Ed West on the historical divisions of the many regions in what we now know as “France”:
France is gigantic, like a continent in itself, and the most visited country on earth. It is four times the size of England and until the 17th century had a population four to five times as big (today it is 67 million v 56 million). Yet “France” until relatively recently extended not much further than Paris, in the area under the king’s direct control called the Île-de-France — beyond that, regional identity was distinctive and dialect pre-dominated.
As Robb writes, at the time of the Revolution just 11 per cent of the population, or 3 million people, spoke “French”; by 1880 still only one in five could communicate in the national language. Even with decades of centralisation, today there are still 55 distinct dialects in France; most are Romance, but the country is also home to Flemish, Alsatian, Breton and Basque-speaking communities. (Tintin has been translated into at least a dozen French dialects.) No regional identity in England, except the north-east, is as distinctive.
Many famous French historical figures wouldn’t have even understood “French”, among them St Bernadette, living in the then obscure village of Lourdes. She described the figure she saw as un petito damisela (or in French une petite demoiselle), the name for the local forest fairies in the Pyrenees. The Demoiselles dressed in white, lived in caves and grottos and were associated with water. They were also seen as being on the side of the poor, Robb points out, because here as is often the case there was a political underside to this folk belief. Indeed, a peasant conflict with the authorities from the 1830s to the 1870s had been called The War of the Demoiselles. But then conflict with the authorities — with Paris — almost defines French history.
If you like Robb’s work, you’ll also enjoy Fernand Braudel’s The Identity of France, published in 1986 and supposed to be part one of a series by the great 20th century historian. Unfortunately, Braudel was already dead by the time part one was published, and so the series was never finished.
Braudel loved his country and believed in a deep and abiding Frenchness, yet he was also fascinated by its divisions, the various different pay — from Gallo-Roman pagus — which translates as land, although it can mean either country or region. Within this, dialects can be very varied: Gascon is “quite distinct” to Languedocien and Provencal, he wrote, but in Gascony “two completely different patois” were spoken. Near to Salins the language spoken in each village “varies to the point of being unrecognisable” and “what is more extraordinary” the town “being almost half a league in length, is divided by language and even customs, into two distinct halves”.

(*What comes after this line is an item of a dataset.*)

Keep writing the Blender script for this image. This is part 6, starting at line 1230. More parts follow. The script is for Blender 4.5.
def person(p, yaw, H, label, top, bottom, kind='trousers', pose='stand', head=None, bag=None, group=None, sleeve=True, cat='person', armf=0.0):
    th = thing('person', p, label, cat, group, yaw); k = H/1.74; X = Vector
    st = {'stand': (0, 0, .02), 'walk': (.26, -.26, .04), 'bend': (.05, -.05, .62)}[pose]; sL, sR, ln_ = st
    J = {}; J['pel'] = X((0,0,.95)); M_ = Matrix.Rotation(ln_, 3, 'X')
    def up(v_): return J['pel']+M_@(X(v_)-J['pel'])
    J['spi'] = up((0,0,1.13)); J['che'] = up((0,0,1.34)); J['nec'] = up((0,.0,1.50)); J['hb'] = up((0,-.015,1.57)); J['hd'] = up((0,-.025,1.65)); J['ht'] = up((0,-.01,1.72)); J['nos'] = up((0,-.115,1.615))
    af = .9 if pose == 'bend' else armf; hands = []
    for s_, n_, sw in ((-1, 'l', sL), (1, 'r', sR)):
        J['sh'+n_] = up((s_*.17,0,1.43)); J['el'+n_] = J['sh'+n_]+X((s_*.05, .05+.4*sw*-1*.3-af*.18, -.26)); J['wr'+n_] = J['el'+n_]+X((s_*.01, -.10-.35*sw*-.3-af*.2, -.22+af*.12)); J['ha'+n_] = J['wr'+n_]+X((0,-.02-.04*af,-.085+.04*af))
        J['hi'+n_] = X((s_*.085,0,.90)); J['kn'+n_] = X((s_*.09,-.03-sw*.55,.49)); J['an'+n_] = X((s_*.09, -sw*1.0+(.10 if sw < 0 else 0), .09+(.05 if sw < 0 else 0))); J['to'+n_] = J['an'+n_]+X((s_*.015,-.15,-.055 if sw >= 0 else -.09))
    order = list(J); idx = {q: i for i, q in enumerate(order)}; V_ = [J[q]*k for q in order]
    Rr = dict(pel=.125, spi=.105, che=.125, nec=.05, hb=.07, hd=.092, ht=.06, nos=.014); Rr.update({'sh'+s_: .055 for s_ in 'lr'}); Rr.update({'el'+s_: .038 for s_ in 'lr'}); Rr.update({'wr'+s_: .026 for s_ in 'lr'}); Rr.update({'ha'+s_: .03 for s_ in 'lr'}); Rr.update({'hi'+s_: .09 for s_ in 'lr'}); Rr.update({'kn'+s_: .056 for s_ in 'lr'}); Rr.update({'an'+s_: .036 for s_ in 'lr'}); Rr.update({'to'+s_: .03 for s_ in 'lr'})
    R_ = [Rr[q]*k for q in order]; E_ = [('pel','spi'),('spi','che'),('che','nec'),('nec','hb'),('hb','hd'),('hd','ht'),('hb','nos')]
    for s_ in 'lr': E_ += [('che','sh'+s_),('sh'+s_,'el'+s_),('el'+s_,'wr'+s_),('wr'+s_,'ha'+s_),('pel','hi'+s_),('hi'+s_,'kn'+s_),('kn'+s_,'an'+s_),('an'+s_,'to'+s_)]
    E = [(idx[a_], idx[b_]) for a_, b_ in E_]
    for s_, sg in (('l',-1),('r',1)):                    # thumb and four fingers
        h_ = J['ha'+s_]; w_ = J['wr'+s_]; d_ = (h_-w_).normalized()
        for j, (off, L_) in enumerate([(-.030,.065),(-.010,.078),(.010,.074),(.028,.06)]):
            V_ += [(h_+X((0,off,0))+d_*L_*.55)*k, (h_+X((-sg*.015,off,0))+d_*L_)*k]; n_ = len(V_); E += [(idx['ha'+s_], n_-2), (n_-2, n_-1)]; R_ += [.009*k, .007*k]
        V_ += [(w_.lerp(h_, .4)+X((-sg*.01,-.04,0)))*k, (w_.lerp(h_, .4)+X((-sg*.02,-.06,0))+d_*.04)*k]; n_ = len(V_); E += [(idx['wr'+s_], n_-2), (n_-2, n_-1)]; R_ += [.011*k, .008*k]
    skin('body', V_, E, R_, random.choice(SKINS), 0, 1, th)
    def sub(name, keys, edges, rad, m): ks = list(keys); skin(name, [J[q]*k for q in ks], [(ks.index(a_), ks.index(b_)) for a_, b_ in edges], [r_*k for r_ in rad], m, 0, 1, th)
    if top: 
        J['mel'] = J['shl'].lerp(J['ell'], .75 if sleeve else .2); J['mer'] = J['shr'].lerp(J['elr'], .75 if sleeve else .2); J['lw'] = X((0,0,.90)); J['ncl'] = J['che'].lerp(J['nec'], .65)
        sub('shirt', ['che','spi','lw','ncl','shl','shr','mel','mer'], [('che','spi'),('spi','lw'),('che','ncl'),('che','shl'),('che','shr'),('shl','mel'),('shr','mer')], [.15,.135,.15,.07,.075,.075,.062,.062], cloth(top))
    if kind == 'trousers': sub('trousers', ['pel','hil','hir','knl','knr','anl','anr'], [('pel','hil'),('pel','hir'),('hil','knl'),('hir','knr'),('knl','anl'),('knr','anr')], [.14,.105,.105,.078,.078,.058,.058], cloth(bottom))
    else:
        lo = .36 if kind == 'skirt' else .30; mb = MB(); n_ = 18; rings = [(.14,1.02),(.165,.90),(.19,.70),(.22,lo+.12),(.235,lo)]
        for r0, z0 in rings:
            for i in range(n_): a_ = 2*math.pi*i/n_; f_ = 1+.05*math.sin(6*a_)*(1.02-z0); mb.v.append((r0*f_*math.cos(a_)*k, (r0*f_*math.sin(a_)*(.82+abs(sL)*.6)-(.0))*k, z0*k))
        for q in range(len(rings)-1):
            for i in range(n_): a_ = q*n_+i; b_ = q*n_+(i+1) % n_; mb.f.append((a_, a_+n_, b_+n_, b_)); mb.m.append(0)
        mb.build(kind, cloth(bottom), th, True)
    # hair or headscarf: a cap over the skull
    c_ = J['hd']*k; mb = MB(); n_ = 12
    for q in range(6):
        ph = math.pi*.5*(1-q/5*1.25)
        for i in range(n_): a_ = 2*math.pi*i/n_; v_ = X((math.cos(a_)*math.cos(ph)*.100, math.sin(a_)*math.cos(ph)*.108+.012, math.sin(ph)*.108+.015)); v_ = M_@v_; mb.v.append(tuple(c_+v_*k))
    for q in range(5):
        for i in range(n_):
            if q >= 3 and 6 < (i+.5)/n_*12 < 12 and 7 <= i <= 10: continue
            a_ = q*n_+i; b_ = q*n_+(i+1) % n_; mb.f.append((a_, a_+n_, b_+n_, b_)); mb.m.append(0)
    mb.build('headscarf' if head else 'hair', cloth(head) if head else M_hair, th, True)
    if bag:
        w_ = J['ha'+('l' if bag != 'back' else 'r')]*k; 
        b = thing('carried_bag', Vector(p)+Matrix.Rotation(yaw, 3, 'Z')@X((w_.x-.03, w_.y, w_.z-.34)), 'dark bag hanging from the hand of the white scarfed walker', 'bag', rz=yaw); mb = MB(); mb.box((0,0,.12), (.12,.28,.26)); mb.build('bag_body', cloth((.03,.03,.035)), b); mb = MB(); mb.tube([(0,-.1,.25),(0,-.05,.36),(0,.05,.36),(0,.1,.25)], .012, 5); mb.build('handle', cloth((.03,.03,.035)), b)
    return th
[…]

France’s regional identity is defined by language, food — the division between butter and olive, wine and cider — and even roof tiles. Braudel was essentially a geographic determinist and, citing Sartre’s line that France was “non-unifiable”, the author lamented that: “Every nation is divided, and thrives on division. But France illustrates the rule rather too well.”
To illustrate the rivalry, compare the words of two 19th-century historians: Jean-Bernard Mary-Lafon, who contrasted the “refined and freedom-loving” southerners with “brute barbarism” of “knights from across the Loire”, violent, fanatical and pillaging. And Ernest Renan, who wrote in 1872: “I may be mistaken, but there is a view derived from historical ethnography which seems more and more convincing to my mind. The similarity between England and northern France appears increasingly clear to me every day. Our foolishness comes from the south, and if France had not drawn Languedoc and Provence into her sphere of activity, we should be a serious, active, Protestant and parliamentary people.”
He was surely mistaken, for it’s the south which is more Protestant and the north more Catholic. Just like in England, where regional and religious identity are intertwined.
Yet it is true that France’s great bounty was also its curse; this western European isthmus forms a natural unit within which the most powerful warlord could dominate, and that man was bound to be based somewhere on the Seine or Loire, close to the continent’s richest wheat-growing area. Yet in the early modern era this unit was far too big to govern effectively — 22 days’ ride from north to south — compared to England or the Netherlands. The author quotes an essayist who suggested that: “France is not a synchronised country: it is like a horse whose four legs move in a different time.”